Question

Need help with the following:
-Show that a cyclic group of order 22 has one element of order 1 and 10 elements of order 11.
-Show that a noncyclic group of order 22 has 21 elements each of order 2 or 11.

Answer 1

Well every group always has exactly one element of order 1, so that part is easy. Now let's find the number of elements of order 11 in the cyclic of order 22.

Answer 2

Let \(g\) generate the group. Then, notice that \((g^{2k})^{11}\) is the identity for any integer \(k\). Furthermore, if \(1\le k\le 10\), then no lower power of \(g\) will result in the identity. Thus, there are 10 elements of order 11.

Answer 3

That make sense?

Answer 4

yes but what is k again?

Answer 5

wait nvm I see that you said any integer k

Answer 6

How does it work for noncyclic groups?

Answer 7

For non-cyclic groups, you still have the single element \(e\) with order 1. Now, can you list out all the possible orders of an element in a group of order 22?

Answer 8

so for order 2: (g^k)^2, 1<=k<=21 (Therefore 21 elements of 2)
order 11: (g^k)^11, 1<=k<=21 (Therefore 21 elements of order 11)
This is probably wrong..

Answer 9

Sorry for the absence there. To cut to the chase, that is wrong. But you're in luck because we're using simpler ideas for the second.

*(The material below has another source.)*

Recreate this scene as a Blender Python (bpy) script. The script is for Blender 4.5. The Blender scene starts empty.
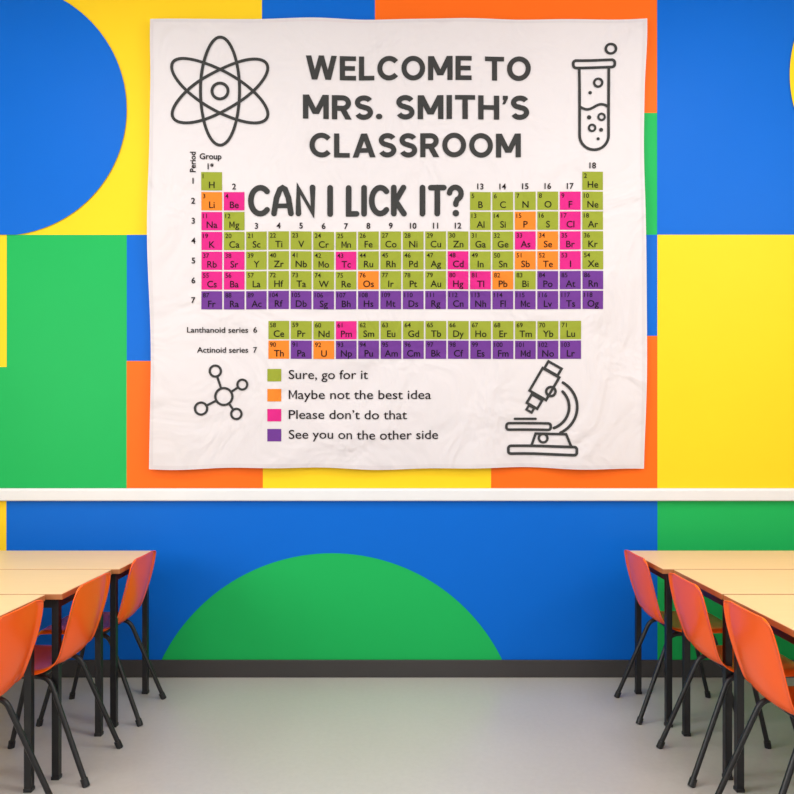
import bpy, bmesh, math
from math import sin, cos, pi, sqrt, exp
from mathutils import Vector, Matrix

S = 176.0      # px per metre on the wall plane
HZ = 430.0     # horizon row
CH = 1.40      # camera height
D = 720.0 / S  # camera distance from wall
def WX(px, dep=0.0): return (px - 397.0) / 720.0 * (D - dep)
def WZ(py, dep=0.0): return CH + (HZ - py) / 720.0 * (D - dep)

scene = bpy.context.scene
try:
    scene.view_settings.view_transform = 'Standard'
    scene.view_settings.look = 'None'
except Exception: pass

# ---------------------------------------------------------------- materials
def lin(c):
    r = []
    for v in c:
        v /= 255.0
        r.append(v / 12.92 if v <= 0.04045 else ((v + 0.055) / 1.055) ** 2.4)
    return (r[0], r[1], r[2], 1.0)

def mat(name, rgb, rough=0.5, metal=0.0, var=0.05, vscale=3.0, bump=0.0, bscale=200.0, spec=0.5, detail=4, stretch=None):
    m = bpy.data.materials.new(name); m.use_nodes = True
    nt = m.node_tree; b = nt.nodes['Principled BSDF']
    b.inputs['Roughness'].default_value = rough
    b.inputs['Metallic'].default_value = metal
    b.inputs['Specular IOR Level'].default_value = spec
    c = lin(rgb)
    tc = nt.nodes.new('ShaderNodeTexCoord')
    mp = nt.nodes.new('ShaderNodeMapping')
    nt.links.new(tc.outputs['Object'], mp.inputs['Vector'])
    if stretch: mp.inputs['Scale'].default_value = stretch
    n = nt.nodes.new('ShaderNodeTexNoise'); n.inputs['Scale'].default_value = vscale
    n.inputs['Detail'].default_value = detail
    nt.links.new(mp.outputs['Vector'], n.inputs['Vector'])
    mix = nt.nodes.new('ShaderNodeMix'); mix.data_type = 'RGBA'
    mix.inputs[6].default_value = tuple(v * (1 - var) for v in c[:3]) + (1,)
    mix.inputs[7].default_value = tuple(min(1, v * (1 + var)) for v in c[:3]) + (1,)
    nt.links.new(n.outputs['Fac'], mix.inputs[0])
    nt.links.new(mix.outputs[2], b.inputs['Base Color'])
    if bump > 0:
        n2 = nt.nodes.new('ShaderNodeTexNoise'); n2.inputs['Scale'].default_value = bscale
        n2.inputs['Detail'].default_value = 3
        nt.links.new(tc.outputs['Object'], n2.inputs['Vector'])
        bp = nt.nodes.new('ShaderNodeBump'); bp.inputs['Strength'].default_value = bump
        bp.inputs['Distance'].default_value = 0.002
        nt.links.new(n2.outputs['Fac'], bp.inputs['Height'])
        nt.links.new(bp.outputs['Normal'], b.inputs['Normal'])
    return m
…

May I presume that you've covered Lagrange's Theorem? I.e., the order of subgroups divides the order of the group?

Answer 10

Yes i did but my professor kind of breezed through it without much explanation.

Answer 11

That's an important part to the answer to the second question. So by applying Lagrange's Theorem, what are the possible orders for an element in a group of order 22?

Answer 12

For Lagrange's theorem, in my notes I have this: Let G be a finite group and H a subgroup of G. Then the order of H, |H| the number of elements in H, divides the order of G.

Answer 13

So for order 2, There is |21| elements in order 2. And it divides whatever G is?

Answer 14

Back up to Lagranges Theorem. If |G|=22, what numbers are possible for |H|?